Some of the people she worked with then are still in the city, like City Clerk Barbara LaBombard and Joseph Pipczynski, director of the Department of Public Works.

“I’ve always loved Easthampton,” she said, moving here in 1976 raising three children here including her daughter MaryAnn Giza, assistant city clerk.

“It was a fantastic opportunity,” she said of the job. She was chosen from a field of 52.
Her previous municipal experience was one of the reasons she was selected, Cadieux said.

After she left the job in the city she served on the Finance Committee and Historical Commission.

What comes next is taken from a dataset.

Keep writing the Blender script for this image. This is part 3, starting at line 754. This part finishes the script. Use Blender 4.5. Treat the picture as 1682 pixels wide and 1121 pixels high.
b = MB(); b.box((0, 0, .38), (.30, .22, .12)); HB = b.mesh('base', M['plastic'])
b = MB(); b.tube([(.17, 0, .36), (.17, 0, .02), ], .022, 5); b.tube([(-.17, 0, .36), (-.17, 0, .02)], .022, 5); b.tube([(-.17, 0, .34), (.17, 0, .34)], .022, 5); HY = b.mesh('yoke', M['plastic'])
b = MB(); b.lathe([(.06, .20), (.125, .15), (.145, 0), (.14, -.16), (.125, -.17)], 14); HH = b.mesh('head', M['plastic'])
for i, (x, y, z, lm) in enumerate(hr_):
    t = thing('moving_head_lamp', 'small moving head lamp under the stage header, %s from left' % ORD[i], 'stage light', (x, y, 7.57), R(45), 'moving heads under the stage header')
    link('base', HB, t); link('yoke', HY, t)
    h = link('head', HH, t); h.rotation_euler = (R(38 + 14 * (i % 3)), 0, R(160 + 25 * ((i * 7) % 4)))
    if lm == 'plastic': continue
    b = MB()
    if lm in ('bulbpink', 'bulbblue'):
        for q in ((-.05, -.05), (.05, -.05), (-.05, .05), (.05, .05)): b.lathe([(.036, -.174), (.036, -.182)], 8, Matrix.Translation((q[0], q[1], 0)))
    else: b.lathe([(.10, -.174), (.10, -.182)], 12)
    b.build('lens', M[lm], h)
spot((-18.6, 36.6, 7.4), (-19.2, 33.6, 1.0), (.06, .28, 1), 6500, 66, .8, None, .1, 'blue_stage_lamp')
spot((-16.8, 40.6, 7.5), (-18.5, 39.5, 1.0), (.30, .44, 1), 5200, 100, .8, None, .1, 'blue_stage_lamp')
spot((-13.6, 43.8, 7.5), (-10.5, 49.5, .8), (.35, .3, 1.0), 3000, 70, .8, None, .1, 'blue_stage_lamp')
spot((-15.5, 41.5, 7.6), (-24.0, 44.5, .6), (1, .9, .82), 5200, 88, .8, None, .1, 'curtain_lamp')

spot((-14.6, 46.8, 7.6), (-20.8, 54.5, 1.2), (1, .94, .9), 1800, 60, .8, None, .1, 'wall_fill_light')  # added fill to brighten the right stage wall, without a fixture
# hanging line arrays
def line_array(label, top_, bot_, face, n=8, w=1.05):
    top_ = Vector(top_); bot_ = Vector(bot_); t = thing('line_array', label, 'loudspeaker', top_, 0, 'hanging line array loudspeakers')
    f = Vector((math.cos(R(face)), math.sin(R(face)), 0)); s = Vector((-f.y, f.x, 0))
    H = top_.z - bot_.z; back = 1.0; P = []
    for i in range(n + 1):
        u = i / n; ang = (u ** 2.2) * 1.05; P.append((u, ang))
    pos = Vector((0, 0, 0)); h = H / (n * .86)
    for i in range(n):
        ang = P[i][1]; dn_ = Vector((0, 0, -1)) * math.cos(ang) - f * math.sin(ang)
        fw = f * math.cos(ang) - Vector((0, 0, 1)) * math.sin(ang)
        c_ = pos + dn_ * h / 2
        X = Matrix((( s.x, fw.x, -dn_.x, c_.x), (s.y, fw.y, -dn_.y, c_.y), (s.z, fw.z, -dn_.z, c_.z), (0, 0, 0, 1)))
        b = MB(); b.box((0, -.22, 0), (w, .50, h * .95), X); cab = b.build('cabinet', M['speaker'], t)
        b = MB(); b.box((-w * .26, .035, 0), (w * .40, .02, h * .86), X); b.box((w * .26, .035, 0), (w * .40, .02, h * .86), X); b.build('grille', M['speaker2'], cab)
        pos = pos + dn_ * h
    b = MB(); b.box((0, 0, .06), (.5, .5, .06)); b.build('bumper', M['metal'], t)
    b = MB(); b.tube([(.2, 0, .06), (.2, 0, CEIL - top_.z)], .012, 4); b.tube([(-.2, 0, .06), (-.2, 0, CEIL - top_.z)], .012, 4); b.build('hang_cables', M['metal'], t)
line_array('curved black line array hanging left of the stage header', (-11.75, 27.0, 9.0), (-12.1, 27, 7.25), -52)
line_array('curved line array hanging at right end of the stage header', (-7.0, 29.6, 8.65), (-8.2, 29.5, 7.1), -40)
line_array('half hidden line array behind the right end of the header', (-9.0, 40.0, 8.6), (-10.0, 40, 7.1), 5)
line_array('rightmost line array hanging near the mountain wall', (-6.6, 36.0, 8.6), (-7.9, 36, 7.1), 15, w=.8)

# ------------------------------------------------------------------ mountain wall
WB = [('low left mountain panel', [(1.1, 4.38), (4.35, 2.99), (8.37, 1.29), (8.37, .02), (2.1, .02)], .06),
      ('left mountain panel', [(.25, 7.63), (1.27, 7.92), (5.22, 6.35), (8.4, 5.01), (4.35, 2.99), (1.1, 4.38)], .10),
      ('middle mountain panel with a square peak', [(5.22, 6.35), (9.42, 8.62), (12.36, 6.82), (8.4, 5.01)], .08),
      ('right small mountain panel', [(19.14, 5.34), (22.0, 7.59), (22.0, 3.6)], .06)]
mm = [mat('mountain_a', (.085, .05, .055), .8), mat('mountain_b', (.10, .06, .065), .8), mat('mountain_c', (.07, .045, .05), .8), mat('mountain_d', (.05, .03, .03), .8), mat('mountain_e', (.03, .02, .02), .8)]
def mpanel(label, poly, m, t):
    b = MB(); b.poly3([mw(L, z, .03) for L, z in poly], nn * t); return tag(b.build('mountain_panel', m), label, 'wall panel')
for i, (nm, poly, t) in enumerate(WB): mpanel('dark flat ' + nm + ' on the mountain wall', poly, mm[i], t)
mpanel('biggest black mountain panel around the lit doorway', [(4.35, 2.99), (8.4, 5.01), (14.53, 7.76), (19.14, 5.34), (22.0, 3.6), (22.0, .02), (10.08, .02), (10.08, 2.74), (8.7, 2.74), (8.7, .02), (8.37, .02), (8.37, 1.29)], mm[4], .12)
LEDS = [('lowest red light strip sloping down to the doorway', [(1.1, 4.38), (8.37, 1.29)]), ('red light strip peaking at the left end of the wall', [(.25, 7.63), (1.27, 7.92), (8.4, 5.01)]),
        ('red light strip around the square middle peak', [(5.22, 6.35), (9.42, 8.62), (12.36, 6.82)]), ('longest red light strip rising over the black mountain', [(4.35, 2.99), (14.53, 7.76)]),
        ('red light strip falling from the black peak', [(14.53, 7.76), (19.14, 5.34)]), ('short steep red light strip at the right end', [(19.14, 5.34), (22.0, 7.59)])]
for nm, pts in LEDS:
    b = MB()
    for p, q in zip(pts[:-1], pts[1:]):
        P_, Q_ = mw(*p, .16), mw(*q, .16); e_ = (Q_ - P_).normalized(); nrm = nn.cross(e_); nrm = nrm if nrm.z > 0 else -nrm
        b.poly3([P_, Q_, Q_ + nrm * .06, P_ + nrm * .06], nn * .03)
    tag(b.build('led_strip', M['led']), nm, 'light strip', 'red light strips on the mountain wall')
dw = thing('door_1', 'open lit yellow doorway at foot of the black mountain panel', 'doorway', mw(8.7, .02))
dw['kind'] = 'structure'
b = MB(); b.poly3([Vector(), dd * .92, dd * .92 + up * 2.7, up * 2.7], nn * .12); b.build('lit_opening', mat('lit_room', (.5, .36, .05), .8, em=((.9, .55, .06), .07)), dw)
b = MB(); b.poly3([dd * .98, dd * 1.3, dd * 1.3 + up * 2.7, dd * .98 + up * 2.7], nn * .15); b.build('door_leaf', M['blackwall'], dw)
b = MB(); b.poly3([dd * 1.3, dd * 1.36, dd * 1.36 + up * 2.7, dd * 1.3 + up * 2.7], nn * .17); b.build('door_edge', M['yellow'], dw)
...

In some ways, it’s not all that different than it was more than 20 years ago.
“It’s a lot more ecologically minded,” she said of the city. She had no idea “there was so much solar energy.”
And the city “has grown a lot.”

The city though was and “is a very community-minded place.”
In the first two weeks since she started, she’s been learning the details of the fiscal budget, dealing with calls about potholes.

“It’s so multi-faceted,” she said of the work. Cadieux was always considered the go-to person in the building and Giza said she hopes to fulfill that role as well. “I’m very laid back,” she said. And she likes talking to all the people who pass through the building.

She said it’s important to listen to people “to validate their feelings. I think I’m a good listener. I have a lot of patience,” she said. “I really have a strong natural desire to help people. I find it very rewarding.”

And she said, “The taxpayers do pay my salary.”
While Cadieux did not know Giza well before she was hired, she said “I’m happy she’s here.”